Chinese Smartphone Makers Beating Samsung in India

Technology
Chinese Smartphone Makers Beating Samsung in India
Samsung is losing its lead in India, which is rapidly becoming the world's largest smartphone market, dropping to third place in brand preference behind its Chinese rivals.

In China, the world's biggest phone market, consumer preference for Samsung products has been on the wane since 2013 and its market share has fallen to fifth place. At present, India is still the world's third-largest market after China and North America, but it harbors the largest growth potential with 44 percent of the population under 24 and a smartphone penetration rate of only 25 percent.

A recent report by market researcher Strategy Analytics shows consumer preference for Xiaomi smartphones almost twice higher than for Samsung handsets.

In the online poll of 1,068 Indian consumers in the second quarter this year, 26 percent said they want to buy a Xiaomi phone, 17 percent a phone from China's OnePlus, and only 14 percent from Samsung. Samsung's ranking fell a notch even though Apple was excluded from the survey.

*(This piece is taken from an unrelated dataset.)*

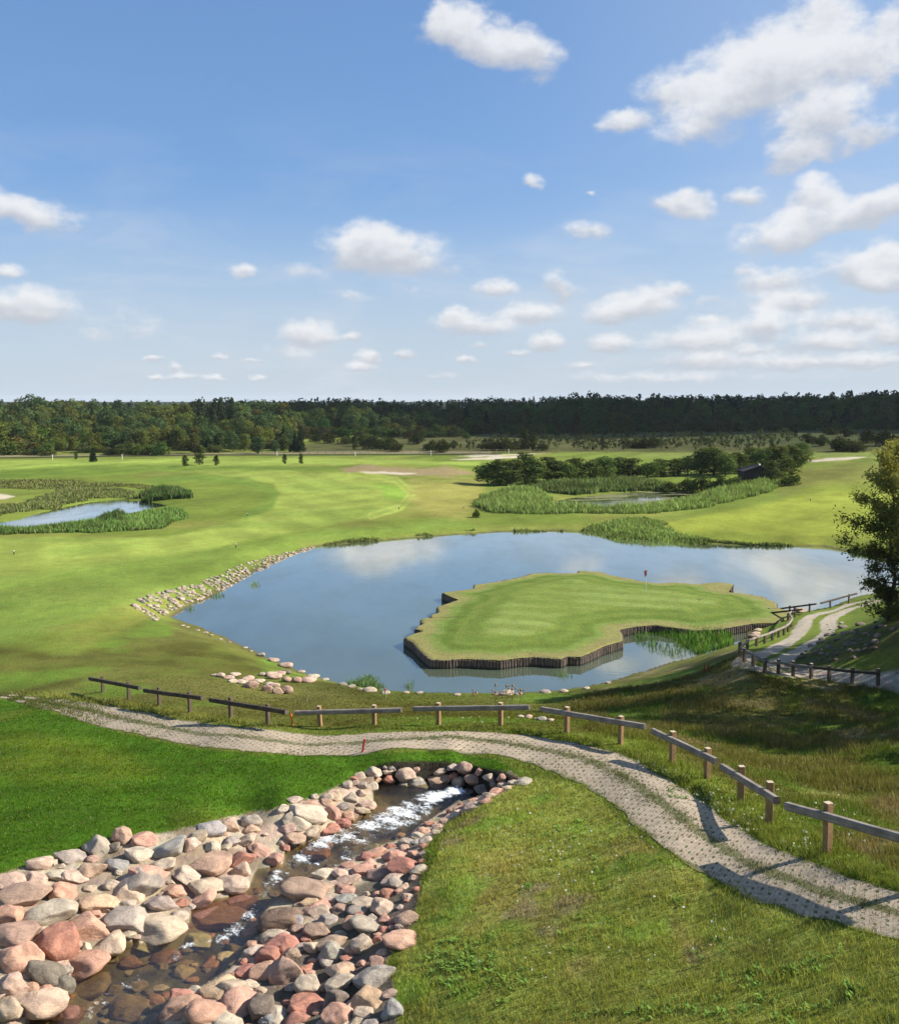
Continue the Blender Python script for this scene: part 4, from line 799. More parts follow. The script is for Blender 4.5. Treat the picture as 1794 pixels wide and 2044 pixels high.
SB = cvs(700, 2487, .5017, """470 370 80 100 w -10;640 400 240 130 w -15;570 450 190 110 w -15;550 315 105 55 w;650 340 90 45 p;676 297 60 45 w;760 300 100 65 t -20;810 285 100 90 q -20;765 335 95 40 o -15;918 298 90 110 g;895 220 65 55 w;940 180 60 40 r;940 207 70 40 q -20;990 222 70 70 g -10;980 155 75 50 t;1065 130 115 80 w;1085 185 65 40 o;1060 225 80 65 w;985 275 70 60 t -15;865 360 100 50 g -15;1020 345 130 80 q -10;990 380 95 50 t -5;795 405 120 110 p -20;900 425 90 80 p -15;865 465 110 60 r;785 502 120 60 r -5;665 520 130 55 t 12;505 500 110 65 q -10;540 560 160 70 n;480 630 70 40 r;415 705 110 85 p -10;1025 440 110 50 m;1090 415 90 40 d;690 600 90 50 m;735 570 60 35 r;680 665 190 80 k;1165 180 90 60 r;1165 130 75 40 t;1140 103 34 24 g;1190 110 50 35 g;1280 145 135 90 q -5 b;1350 115 45 50 n;1355 205 165 85 g 5;1265 215 70 35 g;1505 125 90 45 t 3;1590 98 80 50 g 5;1668 100 105 85 n;1590 155 65 65 r -20;1505 190 160 100 n 0 b;1630 190 85 100 t 20;1725 180 130 90 n 0 b;1765 130 60 50 p;1690 260 80 40 d;
1600 390 100 50 p 12;1640 415 90 30 t 12;1560 425 70 35 p;1440 475 80 40 r;1490 495 80 50 q;1395 520 100 60 p;1350 530 60 30 r;1360 550 90 50 t;1485 535 80 30 t 10;1410 590 90 60 w 15;1400 625 80 50 r;1300 600 130 60 g 15;1340 597 80 45 b;1180 620 80 40 r;1250 560 80 30 p;1060 635 120 60 g 12;1080 670 150 60 p 10;1030 690 140 40 r;1215 695 190 100 p 10 b;1325 675 70 60 p;1385 675 60 45 g;1280 755 240 100 r 8 b;1390 720 60 30 r;1370 780 160 60 t 15;1030 745 130 50 p;905 745 100 40 p;735 805 150 80 w -5;860 805 150 70 q 12;1000 780 140 80 p;1100 805 180 90 n 10;1190 845 150 70 t 10;890 860 150 60 q 10;1230 870 140 60 g 20;620 910 310 130 n 3;880 915 130 70 p;1270 890 80 50 q;1165 935 110 70 r 12;645 980 140 60 o;780 965 120 45 t;890 975 130 45 b;1005 1000 150 60 t;1020 940 50 40 t;690 1035 180 70 p 10;720 1058 160 50 t;850 1035 110 60 n;960 1050 130 40 g;1120 1030 160 110 q 10 b;1280 1095 170 100 n 15;450 1090 270 150 m;545 1110 130 80 b -5;570 1165 100 60 n;940 1125 150 95 p;760 1110 140 50 g;710 1180 200 110 n 15 b;1020 1150 220 70 g 18;425 1215 180 80 w 6;450 1270 230 150 r 10;530 1330 140 90 n;790 1260 200 110 n 10 b;660 1290 100 100 t;790 1320 170 130 g 0 b;1000 1270 160 130 t 0 b;1245 1240 250 130 p 8 b;1090 1390 110 90 n -20;490 1440 210 190 n 25 b;870 1440 230 100 o 5;1075 1480 270 160 g 15 b;850 1530 180 120 w 12;650 1545 200 150 t 15 b;640 1660 230 120 r 10;370 1680 200 170 t 20 b;430 1745 180 90 w 15;560 1755 170 90 r 10;820 1640 170 140 d;1040 1630 210 110 o;850 1735 230 140 p 10 b;1190 1700 150 160 b 30 b;1000 1720 120 80 t""")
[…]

OnePlus is a brand belonging to China's BBK Electronics and affiliated with Vivo and OPPO, with which it shares manufacturing and parts technologies. SA said OnePlus has risen in popularity in India recently with its premium OnePlus 5 and 6.

One industry watcher said, "The survey must be a bitter pill to swallow" for Samsung, which has just opened a new smartphone plant in Noida outside New Delhi to regain its lead. 

Ads for Samsung's Galaxy Note 8 are displayed in Mumbai, India in January. /Bloomberg
Preference surveys usually predict purchasing patterns quite accurately. A similar preference survey in the first quarter of 2017 showed Xiaomi in the lead followed jointly by Samsung and Apple. But in terms of market share, Samsung was ahead of Xiaomi, which eventually overtook the Korean giant by two percentage points in the fourth quarter of last year. The gap widened by five percentage points in the first quarter of this year.

The trend is reminiscent of what has happened to Samsung in China. Brand preference surveys of Chinese consumers by Morgan Stanley showed Samsung's share of fans falling from 37 percent in 2013 to 15 percent in 2015. Over the same period its market share fell from first to fifth. Now it ranks a sorry eighth with a market share under two percent.

Samsung faces stiff competition from China in terms of both cheap and premium smartphones. Its main rival in the low to mid-priced segment is Xiaomi, which has six plants in India already and controls 50 percent of India's online sales. Samsung also ranked third after OnePlus and Apple in India's premium market as of the third quarter of 2017.

Lee Byung-tae at the Korea Advanced Institute of Science and Technology said, "Chinese manufacturers learned how to beat Samsung in India from their success at home. The only way Samsung can win back the hearts of consumers is to build smartphones that boast superior quality and lower prices."